> **Challenge**
Without further comment, state how many lines in the listing below contain the word "from".

Start Data section

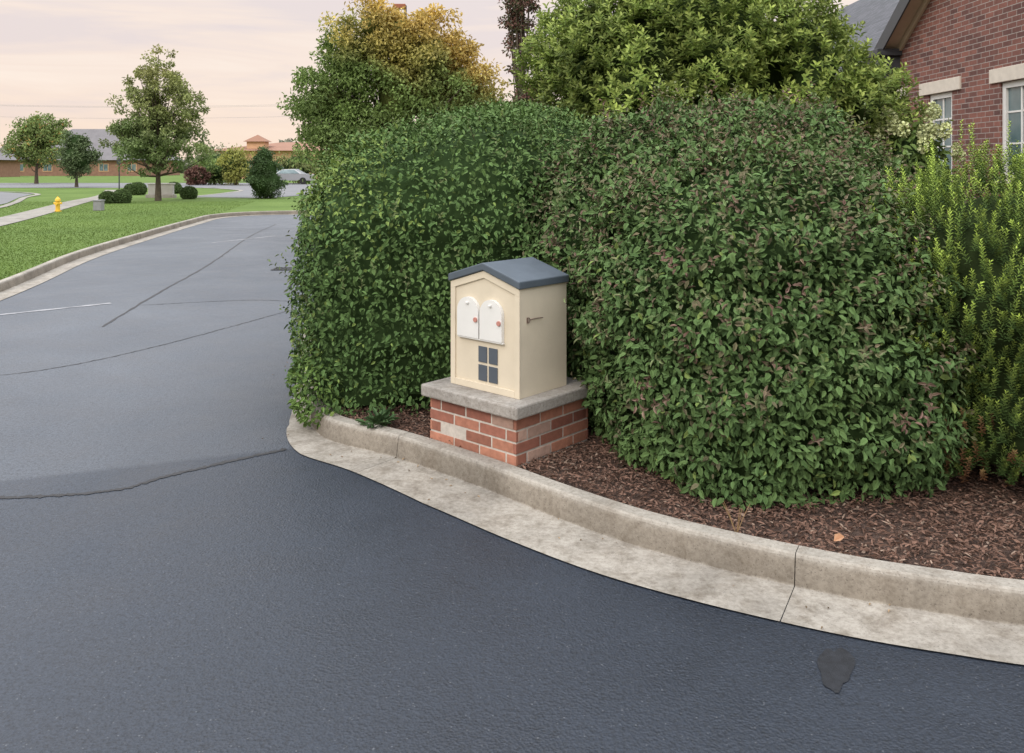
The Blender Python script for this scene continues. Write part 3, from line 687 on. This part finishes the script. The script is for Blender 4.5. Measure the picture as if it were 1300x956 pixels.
o=build('dead_stalk',tp,[m_chip]);tag(o,'dry brown plant stalks poking from the mulch','dead plant')
# ------------------------------------------------------------------ brick building
bx=6.55
root=empty('brick_building',(bx,9.5,.12));tag(root,'red-brown brick building with stone lintels and dark gabled roof','building')
def R(parts): return rel(parts,(bx,9.5,.12))
ops=[(10.25,11.45,1.62,2.88),(12.70,13.42,1.62,2.88),(7.6,8.8,1.62,2.88),(5.2,6.4,1.62,2.88)]
ys=sorted({4.5,14.5}|{a for o_ in ops for a in o_[:2]});parts=[]
W=.3
for a,b in zip(ys[:-1],ys[1:]):
    hit=[o_ for o_ in ops if o_[0]<=a and o_[1]>=b]
    if hit:
        parts.append(box(bx,bx+W,a,b,.05,1.62));parts.append(box(bx,bx+W,a,b,2.88,3.7))
    else: parts.append(box(bx,bx+W,a,b,.05,3.7))
zt=3.7;pk=zt+5*.67
parts.append(dict(v=[(bx,4.5,zt),(bx,14.5,zt),(bx,9.5,pk),(bx+W,4.5,zt),(bx+W,14.5,zt),(bx+W,9.5,pk)],f=[(0,2,1),(3,4,5)]))
parts.append(dict(v=[(bx,14.5,.05),(bx+8,14.5,.05),(bx+8,14.5,3.7),(bx,14.5,3.7)],f=[(0,1,2,3)]))
parts.append(dict(v=[(bx,4.5,.05),(bx+8,4.5,.05),(bx+8,4.5,3.7),(bx,4.5,3.7)],f=[(0,3,2,1)]))
parts.append(box(7.9,8.2,14.55,34,.05,3.6))
o=build('wall',R(parts),[m_wallbrick],root);boxuv(o)
ov=.30;sl=.67
def rz(y): return zt+sl*(5-abs(y-9.5))+.06
v=[];yy=[4.5-.5,9.5,14.5+.5]
for x in (bx-ov,bx+9):
    for y in yy: v.append((x,y,rz(y)))
    for y in yy: v.append((x,y,rz(y)+.12))
rf=[dict(v=v,f=[(0,3,4,1),(1,4,5,2),(6,7,10,9),(7,8,11,10),(3,9,10,4),(4,10,11,5),(0,6,9,3),(2,5,11,8)],m=0)]
rf.append(dict(v=[(7.2,14.2,3.72),(7.2,40,3.72),(13,40,8.0),(13,14.2,8.0)],f=[(0,3,2,1)],m=0))
o=build('roof',R(rf),[m_shing],root);boxuv(o)
def sloped(xa,xb,d0,d1,m):
    out=[]
    for (ya_,yb_) in ((9.5,15.02),(9.5,3.98)):
        v=[]
        for x in (xa,xb):
            for y in (ya_,yb_):
                for d in (d0,d1): v.append((x,y,rz(y)+d))
        out.append(dict(v=v,f=[(0,1,3,2),(4,6,7,5),(0,2,6,4),(1,5,7,3),(0,4,5,1),(2,3,7,6)],m=m))
    return out
tr=sloped(bx-ov-.03,bx-ov-.003,-.16,.13,0)+sloped(bx-ov,bx-.003,-.05,-.004,1)+sloped(bx-.05,bx-.004,-.18,-.055,1)
build('rake_board',R(tr),[m_fascia,m_soffit],root,bevel=.004)
gt=[box(bx-ov-.06,bx+.35,14.40,15.08,3.40,3.62),box(bx-ov-.12,bx+.4,14.32,15.16,3.625,3.74),box(bx-ov+.02,bx+.3,14.50,15.0,3.26,3.395,m=0),
    box(7.08,7.2,15.1,40,3.6,3.74),box(7.22,7.9,15.1,40,3.58,3.60,m=1)]
build('gutter',R(gt),[m_fascia,m_soffit],root,bevel=.01)
for (a,b,z0,z1) in ops[:]: 
    e=.22 if b-a>1 else .26
    build('lintel',R([box(bx-.03,bx+.1,a-e,b+e,2.883,3.075)]),[m_lint],root,bevel=.006)
build('lintel',R([box(bx-.03,bx+.1,14.12,14.53,2.883,3.075)]),[m_lint],root,bevel=.006)
for (a,b,z0,z1) in ops:
    wr=bpy.data.objects.new('window',None);link(wr,root)
    f=.08;X0=bx+.03;fp=[box(X0,X0+.08,a+.002,a+f,z0+.002,z1-.002),box(X0,X0+.08,b-f,b-.002,z0+.002,z1-.002),box(X0,X0+.08,a+f+.001,b-f-.001,z1-f,z1-.002),box(X0,X0+.08,a+f+.001,b-f-.001,z0+.002,z0+f)]
    nm=3 if b-a>1 else 2
    for i in range(1,nm):
        y=a+(b-a)*i/nm;fp.append(box(X0+.02,X0+.06,y-.015,y+.015,z0+f+.001,z1-f-.001))
    for z in (z0+.44,z0+.86): 
        for i in range(nm):
            ya_=a+f if i==0 else a+(b-a)*i/nm+.016; yb_=b-f if i==nm-1 else a+(b-a)*(i+1)/nm-.016
            fp.append(box(X0+.025,X0+.055,ya_+.001,yb_-.001,z-.012,z+.012))
    build('frame',R(fp),[m_white],wr)
    build('glass',R([box(X0+.035,X0+.042,a+f-.01,b-f+.01,z0+f-.01,z1-f+.01)]),[m_glass],wr)
    build('sill',R([box(bx-.05,bx+.06,a-.06,b+.06,z0-.09,z0-.003)]),[m_lint],wr,bevel=.005)
# ------------------------------------------------------------------ distant buildings
m_fbrick=plain('far_brick_mat',(.28,.16,.11),.9,.15,2,0);m_froof=plain('far_roof_mat',(.17,.16,.165),.9,.1,1,0);m_tan=plain('far_tan_mat',(.60,.37,.22),.9,.1,1,0)
m_tanroof=plain('far_brown_roof_mat',(.28,.15,.10),.9,.1,1,0)
def house(name,x0,x1,y0,y1,zw,zr,wm,rm,label,nw=5):
    rt=empty(name,((x0+x1)/2,y0,.1));tag(rt,label,'building')
    off=((x0+x1)/2,y0,.1)
    build('wall',rel([box(x0,x1,y0,y1,-.1,zw)],off),[wm],rt)
    o_=.8;d=(y1-y0)/2+o_
    v=[(x0-o_,y0-o_,zw),(x1+o_,y0-o_,zw),(x1+o_,y1+o_,zw),(x0-o_,y1+o_,zw),(x0-o_+d,(y0+y1)/2,zr),(x1+o_-d,(y0+y1)/2,zr)]
    build('roof',rel([dict(v=v,f=[(0,1,5,4),(2,3,4,5)]),dict(v=v,f=[(1,2,5),(3,0,4)]),dict(v=v,f=[(0,3,2,1)])],off),[rm],rt)
    for i in range(nw):
        x=x0+(x1-x0)*(i+.5)/nw
        wr=bpy.data.objects.new('window',None);link(wr,rt)
        build('frame',rel([box(x-.9,x+.9,y0-.06,y0-.01,.9,2.4)],off),[m_tan],wr)
        build('glass',rel([box(x-.75,x-.05,y0-.09,y0-.065,1.05,2.25),box(x+.05,x+.75,y0-.09,y0-.065,1.05,2.25)],off),[m_glass],wr)
    return rt
house('office_building',-92,-66.5,155,171,3.0,9.0,m_fbrick,m_froof,'low brown brick office with grey hipped roof')
house('office_building',-104,-83,130,144,2.9,6.8,m_fbrick,m_froof,'low brick building with wide grey hipped roof')
rt=house('commercial_building',-42,-22,118,134,4.0,5.4,m_tan,m_tanroof,'tan commercial building with brown roof and cupola')
off=(-32,118,.1)
build('cupola',rel([box(-37,-34.6,119,121.4,3.6,5.3),dict(v=[(-37.4,118.6,5.3),(-34.2,118.6,5.3),(-34.2,121.8,5.3),(-37.4,121.8,5.3),(-35.8,120.2,6.3)],f=[(0,1,4),(1,2,4),(2,3,4),(3,0,4)],m=1)],off),[m_tan,m_tanroof],rt)
# ------------------------------------------------------------------ street furniture
hy=empty('fire_hydrant',(-16.5,31,g0));tag(hy,'yellow fire hydrant standing on the grass strip','hydrant')
m_yel=plain('yellow_paint_mat',(.75,.48,.05),.5,.08,8,0)
zz=[0,.04,.041,.38,.381,.41,.46,.51,.53];rr=[.12,.12,.08,.075,.10,.10,.085,.045,.02]
build('barrel',tube([(0,0,z) for z in zz],rr,14)+tube([(0,0,.53),(0,0,.56)],[.022,.022],6),[m_yel],hy)
build('nozzle',tube([(-.14,0,.31),(.14,0,.31)],[.042,.042],10)+tube([(0,0,.28),(0,-.14,.28)],[.05,.05],10),[m_yel],hy)
ub=empty('utility_cabinet',(-15.4,31.8,g0));tag(ub,'small grey-green utility cabinet on the lawn','utility box')
build('cabinet_body',[box(-.15,.15,-.14,.14,0,.36)],[m_grey],ub,bevel=.015)
build('cabinet_lid',[box(-.17,.17,-.16,.16,.362,.40)],[m_grey],ub,bevel=.01)
ms=empty('monument_sign',(-18.5,45,g0));tag(ms,'low white monument sign on a stone base behind the maple','sign')
build('sign_base',[box(-.75,.75,-.2,.2,-.02,.18)],[m_stone],ms,bevel=.02)
build('sign_panel',[box(-.65,.65,-.12,.12,.185,.70),box(-.7,.7,-.15,.15,.705,.77)],[m_signface],ms,bevel=.01)
for (x,y,h,arm) in [(-29,63,2.3,0)]:
    lp=empty('street_post',(x,y,g0));tag(lp,'thin dark post beside the sidewalk','post')
    build('pole',tube([(0,0,0),(0,0,h)],[.05,.04],8),[m_fascia],lp)
    build('sign_plate',[box(-.16,.16,-.07,-.045,h-.45,h-.02)],[m_fascia],lp,bevel=.01)
lp=empty('parking_lamp',(-3.75,30,g0));tag(lp,'tall brown parking lot lamp rising behind the sun-tinted tree','lamp')
build('pole',tube([(0,0,0),(0,0,7.3)],[.07,.05],10),[m_bark],lp)
build('lamp_head',[box(-.42,.02,-.15,.15,7.18,7.34)],[plain('lamp_brown_mat',(.30,.10,.05),.6)],lp,bevel=.02)
for x in (-84,-14):
    p_=empty('utility_pole',(x,112,g0));tag(p_,'wooden utility pole carrying overhead wires','utility pole',group='utility poles')
    build('pole',tube([(0,0,0),(0,0,10.8)],[.16,.11],8),[m_bark],p_)
    build('crossarm',[box(-.06,.06,-1.1,1.1,10.0,10.15)],[m_bark],p_)
for dz,y in ((10.3,111),(10.3,113),(8.8,112)):
    t_=np.linspace(0,1,24);o=build('power_line',tube(np.c_[-84+70*t_,np.full(24,y),g0+dz-3.2*t_*(1-t_)],.012,4),[m_grey]);tag(o,'thin sagging overhead power wire','wire',group='overhead wires')
m_car=plain('car_paint_mat',(.32,.33,.35),.35,.02,3,0,metal=.3);m_tyre=plain('tyre_mat',(.02,.02,.02),.8)
pc=empty('parked_car',(-20.8,80,g0+.02),0);tag(pc,'silver parked sedan beyond the lawn','car')
prof=[(-2.2,.35),(-2.2,.75),(-1.9,.88),(-1.2,.95),(-.6,1.38),(.6,1.42),(1.3,.98),(2.05,.92),(2.2,.7),(2.2,.35)]
n_=len(prof);v=[(x,-.88 if z<1 else -.7,z) for x,z in prof]+[(x,.88 if z<1 else .7,z) for x,z in prof]
bm=bmesh.new();vv=[bm.verts.new(p) for p in v];bm.faces.new(vv[:n_]);bm.faces.new(vv[n_:][::-1])
for i in range(n_): bm.faces.new((vv[i],vv[n_+i],vv[n_+(i+1)%n_],vv[(i+1)%n_]))
bmesh.ops.recalc_face_normals(bm,faces=bm.faces);bmesh.ops.triangulate(bm,faces=[f for f in bm.faces if len(f.verts)>4])
me=bpy.data.meshes.new('body');bm.to_mesh(me);bm.free();me.materials.append(m_car);o=bpy.data.objects.new('body',me);link(o,pc)
build('window',[dict(v=[(-1.0,-.90,1.0),(1.1,-.90,1.0),(.55,-.75,1.36),(-.55,-.75,1.33)],f=[(0,1,2,3)])],[m_glass],pc)
for x in (-1.4,1.4):
    for y in (-.8,.8): build('wheel',tube([(x,y-.1,.32),(x,y+.1,.32)],[.32,.32],16),[m_tyre],pc)
# ------------------------------------------------------------------ world, sun, camera
w=bpy.data.worlds.new('World');scene.world=w;w.use_nodes=True;nt=w.node_tree
bg=nt.nodes['Background']
a=math.radians(215);EL=math.radians(38)
sky=nd(nt,'ShaderNodeTexSky');sky.sky_type='NISHITA';sky.sun_disc=False;sky.sun_elevation=EL;sky.sun_rotation=a
tc=nt.nodes.new('ShaderNodeTexCoord');gen=tc.outputs['Generated']
sx=nt.nodes.new('ShaderNodeSeparateXYZ');nt.links.new(gen,sx.inputs[0])
grad=ramp(nt,sx.outputs[2],[(0.0,(.278,.208,.160)),(.06,(.288,.222,.178)),(.14,(.284,.236,.202)),(.22,(.280,.247,.225)),(.45,(.57,.58,.60)),(1.,(.82,.84,.89))])
mp=nt.nodes.new('ShaderNodeMapping');mp.inputs['Scale'].default_value=(1.2,1.2,11);nt.links.new(gen,mp.inputs[0])
cn=noise(nt,mp.outputs[0],2.2,7,.55,.6)
cl=ramp(nt,cn,[(.36,(.226,.198,.202)),(.5,(.276,.230,.203)),(.66,(.302,.266,.236))])
lowm=ramp(nt,sx.outputs[2],[(.0,(.25,.25,.25)),(.1,(.7,.7,.7)),(.25,(.55,.55,.55)),(.4,(0,0,0))])
c=mixc(nt,lowm,grad,cl)
sc_=nd(nt,'ShaderNodeVectorMath',operation='SCALE');nt.links.new(c,sc_.inputs[0]);sc_.inputs['Scale'].default_value=30.
mx=mixc(nt,.90,sky.outputs[0],sc_.outputs[0])
nt.links.new(mx,bg.inputs[0]);bg.inputs[1].default_value=.12
sd=bpy.data.lights.new('sun','SUN');sd.energy=1.0;sd.angle=math.radians(11);sd.color=(1,.88,.74)
so=bpy.data.objects.new('sun',sd);link(so)
sun_dir=Vector((math.sin(a)*math.cos(EL),math.cos(a)*math.cos(EL),math.sin(EL)))
so.rotation_euler=sun_dir.to_track_quat('Z','Y').to_euler()
cd=bpy.data.cameras.new('camera');cam=bpy.data.objects.new('camera',cd);link(cam)
cam.location=(0,0,1.75);cam.rotation_euler=(math.radians(90),0,0)
cd.lens=30;cd.sensor_width=36;cd.shift_y=-266/1300;cd.clip_end=3000;cd.clip_start=.05
scene.camera=cam
scene.view_settings.view_transform='Standard';scene.view_settings.look='None';scene.view_settings.exposure=0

End Data section

> **Answer**
2